Yaşlı nüfusun hızla artması, sağlık hizmetleri, sosyal güvenlik sistemleri ve yaşlıların bakım ihtiyaçları gibi alanlarda yeni politika ve stratejilerin geliştirilmesini zorunlu kılacaktır.
Nüfus projeksiyonları, Türkiye'deki yaşlı nüfus oranının 2030'da yüzde 13,5'e, 2040'ta yüzde 17,9'a, 2060'ta ise yüzde 27,0'a ulaşacağını öngörüyor. Bu oranlar, yaşlı nüfusun toplumdaki yerinin giderek daha belirgin hale geleceğini ve yaşlıların daha fazla sosyal destek ve sağlık hizmetine ihtiyaç duyacaklarını gösteriyor.
Bunun yanı sıra, yaşlı nüfusun yaşadığı zorluklar da artıyor. Görme, işitme ve hareket kabiliyetinde azalmalar yaşlıların yaşam kalitesini etkileyen başlıca sorunlar arasında yer alıyor. 2023 yılı itibarıyla, yaşlıların yüzde 10,1'i görme, yüzde 10,6'sı işitme, yüzde 27,1'i ise yürüme zorlukları çekiyor.
Bu tür sağlık sorunları, yaşlıların bağımsızlıklarını sürdürebilmeleri ve toplumsal yaşama katılabilmeleri açısından önemli engeller oluşturuyor. Ayrıca, yaşlıların çoğunluğu, fiziksel zorlukların yanı sıra, psikolojik ve sosyal yalnızlık gibi sorunlarla da karşı karşıya.

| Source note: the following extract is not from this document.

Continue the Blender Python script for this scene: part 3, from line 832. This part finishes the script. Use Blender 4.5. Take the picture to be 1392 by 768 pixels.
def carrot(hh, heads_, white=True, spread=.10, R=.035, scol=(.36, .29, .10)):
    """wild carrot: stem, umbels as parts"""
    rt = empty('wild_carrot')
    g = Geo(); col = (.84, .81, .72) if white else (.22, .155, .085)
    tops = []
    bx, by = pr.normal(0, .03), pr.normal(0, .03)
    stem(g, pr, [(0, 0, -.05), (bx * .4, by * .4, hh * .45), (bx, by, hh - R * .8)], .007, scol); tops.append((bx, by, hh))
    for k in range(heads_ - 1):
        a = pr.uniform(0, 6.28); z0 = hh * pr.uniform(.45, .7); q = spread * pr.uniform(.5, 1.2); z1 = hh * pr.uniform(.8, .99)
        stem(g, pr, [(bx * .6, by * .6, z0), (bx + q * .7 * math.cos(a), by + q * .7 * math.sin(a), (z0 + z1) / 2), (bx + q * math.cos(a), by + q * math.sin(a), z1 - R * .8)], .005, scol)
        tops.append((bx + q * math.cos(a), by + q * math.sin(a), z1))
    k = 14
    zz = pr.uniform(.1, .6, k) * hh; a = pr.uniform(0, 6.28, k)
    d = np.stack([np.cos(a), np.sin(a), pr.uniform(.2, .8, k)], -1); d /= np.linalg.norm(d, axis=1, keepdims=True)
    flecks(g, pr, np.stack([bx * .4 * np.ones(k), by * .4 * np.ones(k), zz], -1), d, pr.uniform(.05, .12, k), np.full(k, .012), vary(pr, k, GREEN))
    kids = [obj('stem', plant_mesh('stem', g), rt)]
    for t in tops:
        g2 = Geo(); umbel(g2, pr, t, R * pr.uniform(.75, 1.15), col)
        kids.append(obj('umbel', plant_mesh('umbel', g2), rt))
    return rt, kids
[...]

Yaşlıların sosyal ve ekonomik durumu da dikkat çekici. 2024'te, yaşlı nüfusun yüzde 23,3'ü yoksulluk veya sosyal dışlanma riski altında bulunuyor.
Yoksulluk oranı, kadın yaşlılar arasında daha yüksek. Yine de, kadınların yaşlılık dönemlerinde daha uzun süre yaşamaları, toplumsal anlamda daha fazla desteğe ihtiyaç duymalarına neden oluyor. Ayrıca, 65 yaş ve üzerindeki kişilerin yüzde 16,4’ü evde bakım desteği ihtiyacı duyuyor, bu oran kadınlarda daha yüksekken, erkeklerde ise daha az.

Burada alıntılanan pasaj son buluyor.